Frustré par le hasard, un joueur (Arthelius) propose quelques variantes à Unearth dans un article posté sur Trictrac, notamment la possibilité de choisir sur quelle Ruine on pose un dé après l’avoir lancé, de jouer les cartes Fouille à tout moment et pas seulement au début de son propre tour, donc y compris pendant le tour de ses adversaires, et d’attribuer le bonus de 5 points au joueur possédant le plus de Merveilles plutôt qu’à tous ceux qui en possèdent trois ou plus. On peut également imaginer la révélation de la carte Ruine distribuée aléatoirement à chaque joueur (ou sa suppression), la distribution de plus de cartes Fouilles, et simplement pour plus de variété l’utilisation d’une carte Merveille supplémentaire… Bref il y a de quoi faire, et si ces idées altèrent évidemment les règles du jeu, la manière dont Unearth a été conçu, admettons qu’elles ne donnent pas à celui qui les pratique l’impression de trop en trahir l’esprit, seulement un sentiment de contrôle accru dont certains joueurs peuvent légitimement avoir besoin pour échapper aux désagrément du hasard. Même si le jeu ne nous invite pas à cette réappropriation, elle est une grande force, puisqu’elle permet de choisir entre un Unearth plutôt party-game (mais un party-game très sympathique et plus tactique que beaucoup) et un Unearth plus sérieux et réfléchi, d’ailleurs tout aussi bon dans son genre.

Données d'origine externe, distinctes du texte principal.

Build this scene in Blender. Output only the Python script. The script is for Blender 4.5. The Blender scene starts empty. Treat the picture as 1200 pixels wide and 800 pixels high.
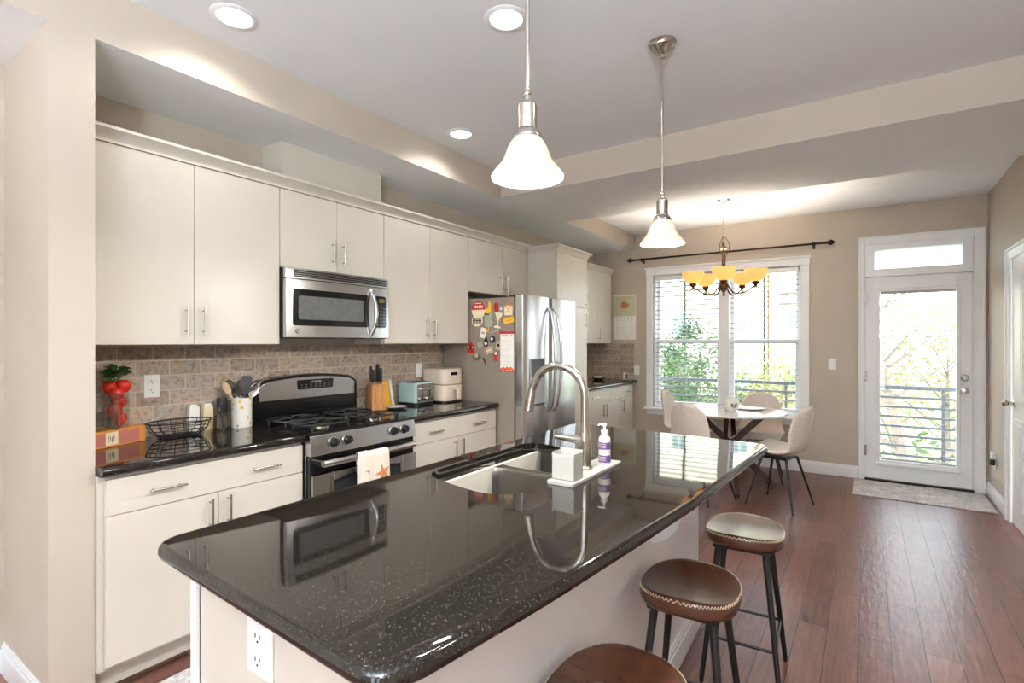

Quoi qu’on choisisse, conformité aux règles ou altération, Unearth possède plusieurs qualités indéniables, sans même parler de ses graphismes bien plus convaincants à mon avis que le low-poly froid de Ganymède. Alors que les règles en sont courtes, simples, très clairement expliquées dans le livret et sur les aides de jeu, il a plus de caractère que beaucoup de « petits » jeux d’ambiance grâce à sa cohérence thématique et à son agréable conciliation de mécaniques variées, et plus de potentiel pour marquer ceux qui le pratiquent qu’on aurait pu le croire.